In September, the board asked the attorney general whether it could commute a non-parole-eligible offense to parole-eligible. The board had received requests from 13 non-parole-eligible murderers, some teenagers at the time of their crimes. Of those, 11 have no probation or any other form of community supervision once their prison sentences end.
“These individuals will be discharging soon from prison with no supervision, and in the interest of public safety, it would be beneficial to commute certain applicants' sentences to parole-eligible sentences,” wrote Robert Farr, the board's chairman.
But Attorney General Richard Blumenthal said the board has no legal authority.
“No parole means no parole,” he wrote to Farr.
The corrections department, meanwhile, is trying to work with inmates who have been incarcerated for many years, helping them transition back into the community. For example, some inmates sentenced under the old rules spend the final 18 months of their sentences in halfway houses.
“Letting someone out the front door or the front gates on the very last day of incarceration is nowhere near as good as transitioning the person back into the community, which has a much higher success rate,” said DOC spokesman Brian Garnett.
Later this month, the legislature's Judiciary Committee and a task force created by Gov. M. Jodi Rell will hold public hearings to gauge public support for possible law changes in light of the July home invasion in Cheshire. Besides alterations to the parole system, each group is looking at other issues facing Connecticut's criminal justice system, such as crowded prisons, a need for more halfway house beds, and changes to criminal sentences.
Lawlor said he hopes the General Assembly will convene a special session in January to vote on a package of reforms recommended by both groups.
A Quinnipiac University Poll released last week showed 98 percent of voters had heard of the Cheshire murders, which attracted national media attention. The two parolees allegedly broke into the home of Dr. William Petit and his family and held them hostage for hours. Petit, who was beaten, managed to escape. His wife, Jennifer Hawke-Petit, was strangled and the couple's two daughters, 17-year-old Hayley and 11-year-old Michaela, died of smoke inhalation during a fire set by the intruders, authorities say.

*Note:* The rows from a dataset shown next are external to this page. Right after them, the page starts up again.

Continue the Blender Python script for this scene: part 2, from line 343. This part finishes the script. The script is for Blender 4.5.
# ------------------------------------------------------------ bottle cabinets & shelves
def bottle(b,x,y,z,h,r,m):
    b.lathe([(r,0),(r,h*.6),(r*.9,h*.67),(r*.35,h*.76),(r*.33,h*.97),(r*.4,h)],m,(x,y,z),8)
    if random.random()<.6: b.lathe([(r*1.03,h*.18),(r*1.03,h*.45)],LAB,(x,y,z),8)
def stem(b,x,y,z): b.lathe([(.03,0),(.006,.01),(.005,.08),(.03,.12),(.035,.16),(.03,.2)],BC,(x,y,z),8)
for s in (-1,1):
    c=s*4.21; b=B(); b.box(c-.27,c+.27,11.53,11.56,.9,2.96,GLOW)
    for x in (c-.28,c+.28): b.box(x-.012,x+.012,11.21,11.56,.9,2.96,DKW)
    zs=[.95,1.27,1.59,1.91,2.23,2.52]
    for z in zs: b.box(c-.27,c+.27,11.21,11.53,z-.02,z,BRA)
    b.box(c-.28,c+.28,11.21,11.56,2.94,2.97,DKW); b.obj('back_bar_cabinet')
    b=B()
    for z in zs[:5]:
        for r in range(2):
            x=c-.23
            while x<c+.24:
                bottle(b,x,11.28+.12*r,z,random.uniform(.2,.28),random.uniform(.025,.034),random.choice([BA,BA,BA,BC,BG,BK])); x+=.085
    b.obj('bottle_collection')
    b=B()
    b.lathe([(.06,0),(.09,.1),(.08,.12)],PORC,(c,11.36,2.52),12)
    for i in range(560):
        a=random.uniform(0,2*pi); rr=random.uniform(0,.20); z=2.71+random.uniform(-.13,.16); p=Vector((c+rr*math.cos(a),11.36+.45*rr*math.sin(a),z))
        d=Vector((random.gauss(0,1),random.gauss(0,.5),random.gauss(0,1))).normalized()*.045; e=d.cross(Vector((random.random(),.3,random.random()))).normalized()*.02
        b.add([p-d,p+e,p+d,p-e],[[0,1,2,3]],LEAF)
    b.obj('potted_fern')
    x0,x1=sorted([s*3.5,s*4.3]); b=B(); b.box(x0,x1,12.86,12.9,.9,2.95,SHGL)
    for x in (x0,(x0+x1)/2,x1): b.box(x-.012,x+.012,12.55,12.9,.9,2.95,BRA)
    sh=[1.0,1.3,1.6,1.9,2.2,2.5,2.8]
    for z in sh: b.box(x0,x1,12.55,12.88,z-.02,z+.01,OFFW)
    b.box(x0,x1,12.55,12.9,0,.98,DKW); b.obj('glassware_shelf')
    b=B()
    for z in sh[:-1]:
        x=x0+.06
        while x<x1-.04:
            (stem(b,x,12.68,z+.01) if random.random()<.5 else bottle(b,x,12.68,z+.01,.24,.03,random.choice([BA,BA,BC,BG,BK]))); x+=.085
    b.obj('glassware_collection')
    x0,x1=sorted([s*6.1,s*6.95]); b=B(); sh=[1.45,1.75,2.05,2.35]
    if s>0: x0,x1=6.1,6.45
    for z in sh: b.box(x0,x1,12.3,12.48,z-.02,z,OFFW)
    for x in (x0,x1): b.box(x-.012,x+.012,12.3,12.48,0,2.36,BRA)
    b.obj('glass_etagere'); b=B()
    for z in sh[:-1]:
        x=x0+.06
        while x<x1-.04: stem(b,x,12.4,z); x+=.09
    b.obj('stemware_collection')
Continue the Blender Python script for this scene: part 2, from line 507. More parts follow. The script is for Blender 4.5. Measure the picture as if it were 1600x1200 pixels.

The poll showed 72 percent of registered voters believe the current parole system lets offenders out on the streets too soon. Ten percent disagreed. Meanwhile, 60 percent of voters said they now have less confidence in the parole system since the Cheshire murders, while 33 percent said it has no effect.
Two law professors from Quinnipiac, Jeffrey A. Meyer and Linda Ross Meyer, want parole abolished, questioning the parole board's ability to predict future dangerousness of parolees. They are calling for a system used by the federal government that requires criminals to serve most of their sentences, followed by supervised home release.
But Lawlor said he hopes people will take a breath and consider the consequences before making wholesale changes to the parole system.
“In 1981, we abolished parole in the same kind of climate we have now,” Lawlor said. “You just kind of get caught up in this cycle. But often, the simple answers are not the best answers. This is one of those times.”
John Lahda, executive director of the Board of Pardons and Paroles, was a counselor in the late 1980s when Connecticut had no parole. Prisons became so crowded, he recalled, that officials waived certain criteria to free up beds.
“With parole, you never see that. You never see any waiving of the criteria. You have to stick by the standards,” he said. “I hope they don't abolish parole, but if they do, they're going to have to have something in place or they're going to have to build more prisons.”